Sekolah dasar merupakan pendidikan formal yang paling awal diterima oleh peserta didik setelah pendidikan dalam keluarga yang lebih bersifat informal

Pendidikan di sekolah dasar juga merupakan pendidikan awal sebelum memasuki ke jenjang pendidikan yang lebih tinggi yaitu SMP dan sekolah menengah baik umum maupun kejuruan. Disamping itu Sekolah Dasar merupakan pendidikan untuk mempersiapkan peserta didik untuk terjun ke dalam kehidupan masyarakat yang lebih luas. Dapat dikatakan bahwa pendidikan di sekolah dasar merupakan pendidikan antara (“in between”) atau pendidikan peralihan (transisi) yang berfungsi sebagai landasan untuk melanjutkan dan memantapkan dasar-dasar pendidikan yang telah diperoleh dalam keluarga, untuk selanjutnya dikembangkan sehingga mereka memiliki kemampuan untuk dapat hidup di masyarakat dan melanjutkan ke jenjang pendidikan yang lebih tinggi. Sekolah dasar pada hakekatnya merupakan suatu periode pembentukan (formative years), karena pada periode ini terjadi berbagai pembentukan dasar bagi perkembangan kepribadian di masa yang akan datang. Dasar-dasar intelektual, sosial, fisikal, nilai dan moral, dibentuk pada masa sekolah dasar dengan dasar hasil bawaan dari keluarga. Dasar-dasar ini kemudian dimantapkan di SMP sehingga pada saat meninggalkan usia masa anak-anak dan memasuki usia masa remaja, mereka sudah memiliki bekal dasar. Fundasi sumber daya manusia ini sangat tergantung pada kualitas pendidikan yang diberikan di sekolah dasar.

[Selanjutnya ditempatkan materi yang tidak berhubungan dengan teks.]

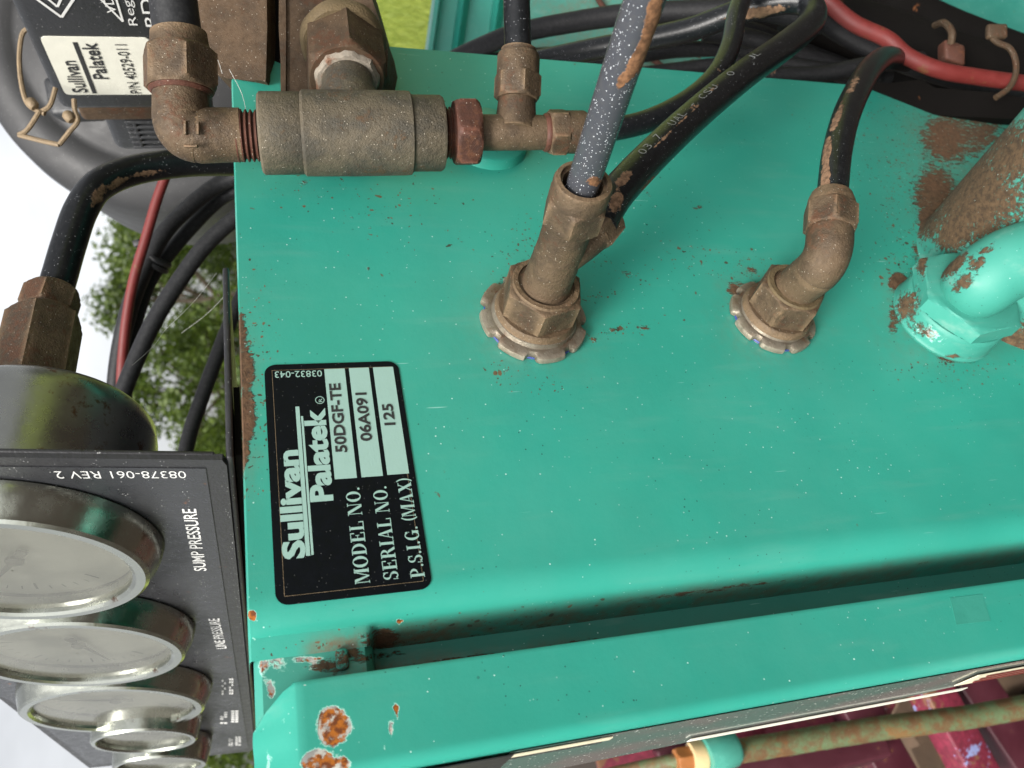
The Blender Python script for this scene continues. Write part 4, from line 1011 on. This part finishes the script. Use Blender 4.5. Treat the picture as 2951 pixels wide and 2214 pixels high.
# ================================================================== LEFT: PRESSURE SWITCH, CANISTER, CABLES
can = thing('air_canister', 'large round grey-black canister against the white sky', 'canister', P(340, 95, .66))
cax = Vector((-FWD.x, -FWD.y, .12)).normalized()
co = P(350, 92, .66)
MB().lathe(co, cax, [(.138, -.14), (.139, -.02), (.137, .004), (.131, .014), (.120, .020), (.108, .022), (.104, .019), (.098, .019), (.092, .024), (.04, .030), (.001, .031)], 120).build('shell', M['canister'], can, angle=50)
MB().tube([co + cax * .03 + UP * .10 + RIGHT * -.02, co + cax * .034 + UP * .115 + RIGHT * .05, co + cax * .02 + UP * .125 + RIGHT * .10], .0022, 8, 6).build('seam', M['black_plastic'], can)
MB().box(P(88, 165, .575), P(105, 250, .575) - P(88, 165, .575), P(190, 160, .575) - P(88, 165, .575), FWD * .02, .004).build('latch', M['black_plastic'], can)

sa, sb_, sc_ = P(141, 204, .420), P(85, 78, .380), P(345, 204, .432)
E1 = (sb_ - sa).normalized(); E2 = (sa - sc_); E2 = (E2 - E1 * E2.dot(E1)).normalized(); E3 = E1.cross(E2)
if E3.dot(CAM - sa) < 0: E3 = -E3
sw_, sh_ = (sb_ - sa).length, (sa - sc_).length
sw = thing('pressure_switch', 'black plastic switch box with a stained white sticker and printed emblems', 'switch box', sa)
def sp(u, v, n=0.0): return sa + E1 * (u * sw_) + E2 * (v * sh_) + E3 * n   # v: 0 = top of sticker, negative = down
MB().box(sp(-.34, -1.45, -.05), E1 * sw_ * 3.2, E2 * sh_ * 1.58, E3 * .05, .005).build('cover', M['black_plastic'], sw)
def srect(u0, v0, u1, v1, n, name, mat, par, r=None):
    MB().prism([sp(u0, v0, n), sp(u1, v0, n), sp(u1, v1, n), sp(u0, v1, n)], -E3 * .0002).build(name, mat, sw, smooth=False).parent = par
stk = MB()
pts = []
for cx, cy, a0 in ((.93, -.05, 0), (.07, -.05, 90), (.07, -1.0, 180), (.93, -1.0, 270)):
    for k in range(5):
        a = math.radians(a0 + 22.5 * k); pts.append(sp(cx + .07 * math.cos(a), cy + .05 * math.sin(a), .0004))
stk = stk.prism(pts, -E3 * .0005).build('sticker', M['sticker'], sw, smooth=False, label='stained white part number sticker')
def stext(txt, u0, v0, u1, v1, par, mat='ink', bold=.0):
    mb = MB(); lay_text(mb, txt, sp(u0, v0), sp(u1, v0), sp(u0, v1), E3 * .0007, bold)
    mb.build('lettering', M[mat], sw, smooth=False).parent = par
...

Berdasarkan renungan pengalaman menjadi guru selama lebih dari setengah abad yang diawali sebagai guru SD, saya merasakan bahwa sebagai pendidik itu sesungguhnya pada guru SD

Guru SD-lah sebagai pelanjut pendidikan di keluarga, karena SD merupakan gerbang awal tatkala anak memasuki pendidikan formal di sekolah. Guru SD-lah yang mengawali anak memperoleh pendidikan formal sebagai landasan untuk bekal pendidikan dan kehidupan selanjutnya. Oleh karena itu pada tempatnya kalau guru SD itu mendapat perhatian dan dipandang sebagai peletak fondasi sumber daya manusia bagi perkembangannya di masa datang. Kekokohan sebuah bangunan gedung amat tergantung dari kekuatan fondasi yang dibangun, dan dalam kenyataannya orang tidak melihat fondasinya akan tetapi wujud gedung di atas permukaan tanah, orang melupakan mereka yang mengerjakan fondasinya. Begitulah guru SD sebagai peletak dan pembangun fondasi sering dilupakan.

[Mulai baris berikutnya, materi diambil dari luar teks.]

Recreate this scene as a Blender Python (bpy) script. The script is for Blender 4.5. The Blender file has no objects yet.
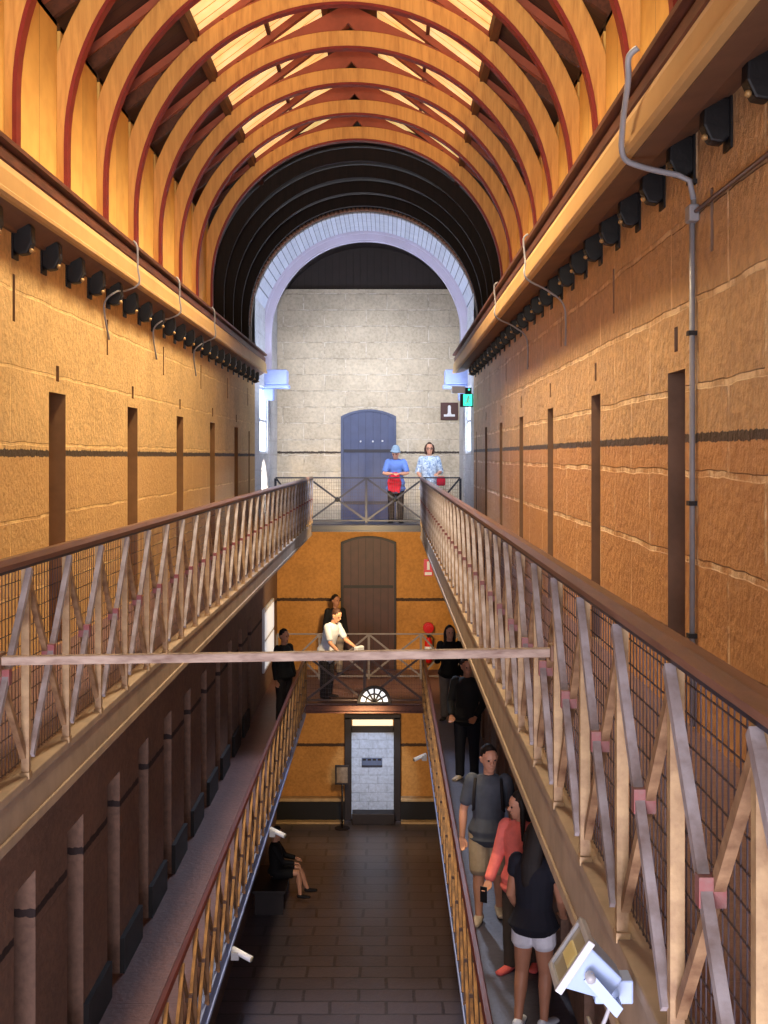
import bpy, bmesh, math, random
from mathutils import Vector, Matrix
random.seed(7)
C = bpy.context.scene.collection
PI = math.pi
EYE = 1.45
XL, XR = -1.63, 0.70            # edges of the void
WL, WR = -2.53, 1.63            # side walls
CX = -0.45                      # axis of the vault
Z1, Z0 = -3.43, -6.85           # middle gallery floor, ground floor
YE = 29.7                       # end wall
MOD = 0.733
SPR = 3.93                      # springing of the arched ribs
ORD = ['nearest', 'second', 'third', 'fourth', 'fifth', 'sixth', 'seventh', 'eighth', 'ninth', 'tenth', 'eleventh', 'twelfth',
       'thirteenth', 'fourteenth', 'fifteenth', 'sixteenth', 'seventeenth', 'eighteenth', 'nineteenth', 'twentieth',
       'twenty-first', 'twenty-second', 'twenty-third', 'twenty-fourth', 'twenty-fifth', 'twenty-sixth', 'twenty-seventh',
       'twenty-eighth', 'twenty-ninth', 'thirtieth', 'thirty-first', 'thirty-second', 'thirty-third', 'thirty-fourth']

# ------------------------------------------------------------------ materials
def lin(c):
    return tuple((x / 12.92 if x <= .04045 else ((x + .055) / 1.055) ** 2.4) for x in c)

class N:
    def __init__(s, name):
        s.m = bpy.data.materials.new(name); s.m.use_nodes = True
        s.t = s.m.node_tree; s.b = s.t.nodes['Principled BSDF']
    def n(s, typ, **kw):
        x = s.t.nodes.new(typ)
        for k, v in kw.items():
            if k in x.inputs: x.inputs[k].default_value = v
            else: setattr(x, k, v)
        return x
    def l(s, a, b): s.t.links.new(a, b)
    def ramp(s, fac, stops):
        r = s.n('ShaderNodeValToRGB'); e = r.color_ramp.elements
        while len(e) < len(stops): e.new(.5)
        for q, (p, c) in zip(e, stops):
            q.position = p; q.color = (*c, 1) if len(c) == 3 else c
        s.l(fac, r.inputs[0]); return r.outputs[0]
    def mix(s, fac, a, b, mode='MIX'):
        m = s.n('ShaderNodeMix', data_type='RGBA', blend_type=mode)
        for sock, v in ((m.inputs['Factor'], fac), (m.inputs[6], a), (m.inputs[7], b)):
            if isinstance(v, (int, float)): sock.default_value = v
            elif isinstance(v, tuple): sock.default_value = (*v, 1)
            else: s.l(v, sock)
        return m.outputs[2]
    def math(s, op, a, b=0.0):
        m = s.n('ShaderNodeMath', operation=op)
        for i, v in enumerate((a, b)):
            if isinstance(v, (int, float)): m.inputs[i].default_value = v
            else: s.l(v, m.inputs[i])
        return m.outputs[0]

def mat(name, col, rough=.6, var=.25, scale=6, bump=.0, metal=0, dark=None, stretch=(1, 1, 1), spec=.4):
    """plain coloured material with noise variation in object space"""
    k = N(name); b = k.b
    b.inputs['Roughness'].default_value = rough; b.inputs['Metallic'].default_value = metal
    b.inputs['Specular IOR Level'].default_value = spec
    tc = k.n('ShaderNodeTexCoord'); mp = k.n('ShaderNodeMapping'); mp.inputs['Scale'].default_value = stretch
    k.l(tc.outputs['Object'], mp.inputs[0])
    no = k.n('ShaderNodeTexNoise', Scale=scale, Detail=6.0, Roughness=.6); k.l(mp.outputs[0], no.inputs['Vector'])
    d = dark or tuple(c * (1 - var) for c in col)
    k.l(k.ramp(no.outputs['Fac'], [(.3, d), (.62, col)]), b.inputs['Base Color'])
    if bump:
        bp = k.n('ShaderNodeBump', Strength=bump, Distance=.02); k.l(no.outputs['Fac'], bp.inputs['Height']); k.l(bp.outputs[0], b.inputs['Normal'])
    return k.m

def stone(name, axes, col, col2, mortar, bw=.85, bh=.38, rough=.75, bump=.5, stripe=None, stripe_w=.05, dado=None,
          rb=18, chip=None, wear=None, msize=.012, spec=.35, zoff=0.0, mamt=.8, dil=1.0):
    """coursed masonry; axes = which world axes run along and up the face; stripe = painted line height(s)"""
    k = N(name); b = k.b
    g = k.n('ShaderNodeNewGeometry'); sx = k.n('ShaderNodeSeparateXYZ'); k.l(g.outputs['Position'], sx.inputs[0])
    cb = k.n('ShaderNodeCombineXYZ')
    k.l(sx.outputs[axes[0]], cb.inputs[0]); k.l(k.math('ADD', sx.outputs[axes[1]], zoff), cb.inputs[1])
    wob = k.n('ShaderNodeTexNoise', Scale=2.2, Detail=3.0); k.l(g.outputs['Position'], wob.inputs['Vector'])
    sub = k.n('ShaderNodeVectorMath', operation='SCALE'); k.l(wob.outputs['Color'], sub.inputs[0]); sub.inputs['Scale'].default_value = .05
    add = k.n('ShaderNodeVectorMath', operation='ADD'); k.l(cb.outputs[0], add.inputs[0]); k.l(sub.outputs[0], add.inputs[1])
    br = k.n('ShaderNodeTexBrick', Scale=1.0); br.inputs['Brick Width'].default_value = bw; br.inputs['Row Height'].default_value = bh
    br.inputs['Mortar Size'].default_value = msize; br.inputs['Mortar Smooth'].default_value = .3
    br.inputs['Color1'].default_value = (*col, 1); br.inputs['Color2'].default_value = (*col2, 1); br.inputs['Mortar'].default_value = (*mortar, 1)
    k.l(add.outputs[0], br.inputs['Vector'])
    n1 = k.n('ShaderNodeTexNoise', Scale=1.3, Detail=8.0, Roughness=.65); k.l(g.outputs['Position'], n1.inputs['Vector'])
    n2 = k.n('ShaderNodeTexNoise', Scale=float(rb), Detail=6.0, Roughness=.6); k.l(g.outputs['Position'], n2.inputs['Vector'])
    plain = k.mix(k.math('MULTIPLY', br.outputs['Fac'], 0.0), col, mortar)
    base = k.mix(mamt, plain, br.outputs['Color'])
    base = k.mix(.55 * dil, base, k.ramp(n1.outputs['Fac'], [(.3, tuple(c * .62 for c in col)), (.65, tuple(min(1, c * 1.15) for c in col2))]))
    base = k.mix(.34 * dil, base, k.ramp(n2.outputs['Fac'], [(.35, tuple(c * .45 for c in col)), (.6, col2)]))
    if chip:
        n4 = k.n('ShaderNodeTexNoise', Scale=3.2, Detail=6.0, Roughness=.7); k.l(g.outputs['Position'], n4.inputs['Vector'])
        cf = k.math('MULTIPLY', k.ramp(br.outputs['Fac'], [(.05, (0, 0, 0)), (.4, (.8, .8, .8))]), k.ramp(n4.outputs['Fac'], [(.46, (0, 0, 0)), (.56, (1, 1, 1))]))
        chip_f = cf
    if wear:
        n3 = k.n('ShaderNodeTexNoise', Scale=2.7, Detail=9.0, Roughness=.75); k.l(g.outputs['Position'], n3.inputs['Vector'])
        base = k.mix(k.ramp(n3.outputs['Fac'], [(.57, (0, 0, 0)), (.66, (.6, .6, .6))]), base, wear)
    if dado:
        zz, dc = dado
        f = k.math('MULTIPLY', k.math('LESS_THAN', sx.outputs[2], zz), .62)
        base = k.mix(f, base, k.mix(.45, dc, base, 'MULTIPLY') if False else dc)
    if chip: base = k.mix(chip_f, base, chip)
    for zz in (stripe or []):
        wv = k.math('MULTIPLY', k.math('SUBTRACT', n2.outputs['Fac'], .5), .05)
        dd = k.math('ABSOLUTE', k.math('SUBTRACT', k.math('ADD', sx.outputs[2], wv), zz))
        base = k.mix(k.math('MULTIPLY', k.math('LESS_THAN', dd, stripe_w / 2), .92), base, lin((.13, .09, .10)))
    k.l(base, b.inputs['Base Color'])
    b.inputs['Roughness'].default_value = rough; b.inputs['Specular IOR Level'].default_value = spec
    h = k.math('ADD', k.math('MULTIPLY', br.outputs['Fac'], -1.2), k.math('ADD', n2.outputs['Fac'], k.math('MULTIPLY', n1.outputs['Fac'], 1.0)))
    bp = k.n('ShaderNodeBump', Strength=bump, Distance=.03); k.l(h, bp.inputs['Height']); k.l(bp.outputs[0], b.inputs['Normal'])
    return k.m

def wood(name, col, dark, scale=3, along=1, rough=.55, bump=.15):
    k = N(name); b = k.b; b.inputs['Roughness'].default_value = rough; b.inputs['Specular IOR Level'].default_value = .35
    g = k.n('ShaderNodeTexCoord'); mp = k.n('ShaderNodeMapping'); s = [9, 9, 9]; s[along] = .8
    mp.inputs['Scale'].default_value = s; k.l(g.outputs['Object'], mp.inputs[0])
    no = k.n('ShaderNodeTexNoise', Scale=float(scale), Detail=7.0, Roughness=.65, Distortion=.6); k.l(mp.outputs[0], no.inputs['Vector'])
    n2 = k.n('ShaderNodeTexNoise', Scale=1.5, Detail=4.0); k.l(g.outputs['Object'], n2.inputs['Vector'])
    c = k.ramp(no.outputs['Fac'], [(.28, dark), (.58, col)])
    c = k.mix(k.ramp(n2.outputs['Fac'], [(.35, (.5, .5, .5)), (.65, (0, 0, 0))]), c, tuple((x + y) / 2 for x, y in zip(col, dark)))
    k.l(c, b.inputs['Base Color'])
    bp = k.n('ShaderNodeBump', Strength=bump, Distance=.01); k.l(no.outputs['Fac'], bp.inputs['Height']); k.l(bp.outputs[0], b.inputs['Normal'])
    return k.m

def planks(name, axis, col, dark, width=.14, rough=.6, gap=.06):
    """boards side by side along a world axis"""
    k = N(name); b = k.b; b.inputs['Roughness'].default_value = rough
    g = k.n('ShaderNodeNewGeometry'); sx = k.n('ShaderNodeSeparateXYZ'); k.l(g.outputs['Position'], sx.inputs[0])
    v = k.math('DIVIDE', sx.outputs[axis], width); fr = k.math('FRACT', v); fl = k.math('FLOOR', v)
    wn = k.n('ShaderNodeTexWhiteNoise', noise_dimensions='1D'); k.l(fl, wn.inputs['W'])
    no = k.n('ShaderNodeTexNoise', Scale=5.0, Detail=6.0); k.l(g.outputs['Position'], no.inputs['Vector'])
    c = k.mix(wn.outputs['Value'], tuple(.78 * x for x in col), col)
    c = k.mix(.35, c, k.ramp(no.outputs['Fac'], [(.35, dark), (.6, col)]))
    c = k.mix(k.math('LESS_THAN', fr, gap), c, tuple(.35 * x for x in dark))
    k.l(c, b.inputs['Base Color'])
    bp = k.n('ShaderNodeBump', Strength=.6, Distance=.02); k.l(k.math('GREATER_THAN', fr, gap), bp.inputs['Height']); k.l(bp.outputs[0], b.inputs['Normal'])
    return k.m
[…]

Melalui refleksi pengalaman ini saya berharap agar semua pihak benar-benar menyadari akan peran guru SD dan selanjutnya memberikan pola pandang yang lebih obyektif dan apresiatif. Saya bersyukur karena memiliki pengalaman awal sebagai guru justru di SD jenjang pendidikan yang paling awal dan strategis.